Äusserst zweifelhaft in der Wirkung sind auch Komplimente, die auf dem Vergleich mit anderen - scheinbar attraktiven - Personen beruhen: "Sie erinnern mich an Helene Fischer." Das wird nicht jede Frau gerne hören. Und auch wenn Donald Trump von einer beängstigenden Zahl US-Amerikaner "geliked" wird, werden wohl die meisten Männer ein Kompliment á la "Sie wirken sehr charismatisch, wie Donald Trump" eher als Affront auffassen.

Und wie ist es mit einem Kompliment zum Outfit: "Dieses Blau steht Ihnen super" oder "Ihr Parfum riecht aber fein"? Hier kommt es wieder auf die Beziehungsebene an. Wenn man sich gut kennt, geht es. Wenn nicht, lassen Sie es. Ganz peinlich wirken solche Pseudo-Komplimente wie "Sie haben aber eine schöne Uhr" oder "Ihr Parfum riecht aber gut" aus dem Munde von Leuten, die einem etwas verkaufen wollen. Denn der Trick mit der Subjekt-Objekt-Kopplung ist ja mehr als bekannt.

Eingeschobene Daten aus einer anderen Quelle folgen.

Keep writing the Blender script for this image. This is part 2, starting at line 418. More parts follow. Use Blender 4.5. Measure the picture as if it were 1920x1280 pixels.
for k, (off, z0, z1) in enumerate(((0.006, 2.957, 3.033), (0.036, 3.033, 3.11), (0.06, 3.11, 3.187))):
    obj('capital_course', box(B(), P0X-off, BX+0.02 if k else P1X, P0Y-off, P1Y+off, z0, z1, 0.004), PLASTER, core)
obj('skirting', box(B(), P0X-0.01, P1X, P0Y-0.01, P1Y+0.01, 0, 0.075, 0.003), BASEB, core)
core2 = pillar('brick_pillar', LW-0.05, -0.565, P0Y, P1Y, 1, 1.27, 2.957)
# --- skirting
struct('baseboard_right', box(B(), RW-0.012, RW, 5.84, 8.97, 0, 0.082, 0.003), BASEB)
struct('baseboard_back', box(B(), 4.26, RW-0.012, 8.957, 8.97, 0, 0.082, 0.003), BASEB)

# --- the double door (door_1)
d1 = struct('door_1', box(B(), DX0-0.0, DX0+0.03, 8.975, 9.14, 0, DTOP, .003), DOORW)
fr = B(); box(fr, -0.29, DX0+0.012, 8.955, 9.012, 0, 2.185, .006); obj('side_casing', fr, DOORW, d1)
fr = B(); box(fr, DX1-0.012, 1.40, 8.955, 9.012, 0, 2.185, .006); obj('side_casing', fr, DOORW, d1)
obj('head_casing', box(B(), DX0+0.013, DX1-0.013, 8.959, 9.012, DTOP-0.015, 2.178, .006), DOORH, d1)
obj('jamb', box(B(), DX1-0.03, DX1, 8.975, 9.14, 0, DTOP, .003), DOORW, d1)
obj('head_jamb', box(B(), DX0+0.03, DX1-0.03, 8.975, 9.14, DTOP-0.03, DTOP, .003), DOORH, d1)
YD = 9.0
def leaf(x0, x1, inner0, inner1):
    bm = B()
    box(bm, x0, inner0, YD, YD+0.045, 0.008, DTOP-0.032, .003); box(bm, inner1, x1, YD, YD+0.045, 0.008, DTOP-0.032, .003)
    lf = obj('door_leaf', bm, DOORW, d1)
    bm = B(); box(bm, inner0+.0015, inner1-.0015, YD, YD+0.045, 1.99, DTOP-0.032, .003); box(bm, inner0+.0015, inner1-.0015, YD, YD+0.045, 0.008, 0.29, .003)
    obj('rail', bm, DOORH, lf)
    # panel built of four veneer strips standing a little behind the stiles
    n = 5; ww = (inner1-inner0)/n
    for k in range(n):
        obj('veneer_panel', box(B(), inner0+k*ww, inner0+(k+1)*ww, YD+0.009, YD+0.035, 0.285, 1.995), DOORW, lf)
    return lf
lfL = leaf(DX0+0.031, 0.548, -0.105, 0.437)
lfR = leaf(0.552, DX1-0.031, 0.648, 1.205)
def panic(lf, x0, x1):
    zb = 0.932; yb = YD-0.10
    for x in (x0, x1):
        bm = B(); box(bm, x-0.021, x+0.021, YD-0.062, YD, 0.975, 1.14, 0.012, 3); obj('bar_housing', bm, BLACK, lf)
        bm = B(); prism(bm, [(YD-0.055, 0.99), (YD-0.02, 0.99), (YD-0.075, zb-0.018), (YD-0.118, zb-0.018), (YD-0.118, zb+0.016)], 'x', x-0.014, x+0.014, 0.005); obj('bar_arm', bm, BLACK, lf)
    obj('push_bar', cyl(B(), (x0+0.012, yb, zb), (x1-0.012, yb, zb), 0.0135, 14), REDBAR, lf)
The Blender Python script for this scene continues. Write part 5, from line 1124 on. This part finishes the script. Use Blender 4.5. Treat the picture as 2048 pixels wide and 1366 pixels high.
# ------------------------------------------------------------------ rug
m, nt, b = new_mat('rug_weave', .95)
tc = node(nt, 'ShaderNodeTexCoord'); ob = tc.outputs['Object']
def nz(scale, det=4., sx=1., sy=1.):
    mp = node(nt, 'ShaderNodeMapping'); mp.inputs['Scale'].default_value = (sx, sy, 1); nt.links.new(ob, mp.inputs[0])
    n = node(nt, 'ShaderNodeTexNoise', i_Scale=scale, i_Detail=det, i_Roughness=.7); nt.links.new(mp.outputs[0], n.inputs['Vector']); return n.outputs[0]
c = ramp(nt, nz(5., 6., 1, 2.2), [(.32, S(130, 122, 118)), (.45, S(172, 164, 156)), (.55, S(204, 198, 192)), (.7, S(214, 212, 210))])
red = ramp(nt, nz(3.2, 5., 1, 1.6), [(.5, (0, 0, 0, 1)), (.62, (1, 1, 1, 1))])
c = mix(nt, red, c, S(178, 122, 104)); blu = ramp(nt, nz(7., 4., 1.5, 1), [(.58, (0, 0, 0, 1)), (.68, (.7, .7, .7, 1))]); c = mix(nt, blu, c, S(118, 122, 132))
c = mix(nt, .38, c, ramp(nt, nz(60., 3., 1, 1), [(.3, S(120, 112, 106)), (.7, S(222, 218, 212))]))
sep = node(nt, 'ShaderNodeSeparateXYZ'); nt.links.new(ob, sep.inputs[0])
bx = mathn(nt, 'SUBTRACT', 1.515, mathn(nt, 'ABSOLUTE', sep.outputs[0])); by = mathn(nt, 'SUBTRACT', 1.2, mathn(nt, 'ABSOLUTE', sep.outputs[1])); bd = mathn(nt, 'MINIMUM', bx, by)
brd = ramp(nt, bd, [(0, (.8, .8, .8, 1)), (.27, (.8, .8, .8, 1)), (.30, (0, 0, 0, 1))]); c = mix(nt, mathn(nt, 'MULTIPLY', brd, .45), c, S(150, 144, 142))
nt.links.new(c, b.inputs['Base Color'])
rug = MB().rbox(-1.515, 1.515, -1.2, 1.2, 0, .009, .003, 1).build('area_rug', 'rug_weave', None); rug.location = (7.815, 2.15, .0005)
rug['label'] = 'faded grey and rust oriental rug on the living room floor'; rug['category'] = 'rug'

Fazit: Ehrlich gemeinte Komplimente bzw. Lob bereichern die Kommunikation. Es wirkt wertschätzend, wenn man z.B. dem Servicepersonal sagt, dass man das Essen sehr genossen hat oder einem Gesprächspartner bei einem Event sagt, dass man die spontane Unterhaltung sehr geschätzt hat. Komplimente zu Outfit und Aussehen sollte man jedoch nur gegenüber Personen äussern, die man gut kennt.

Und Komplimente können ja auch durchaus eine Aufhellung im nebligen November sein.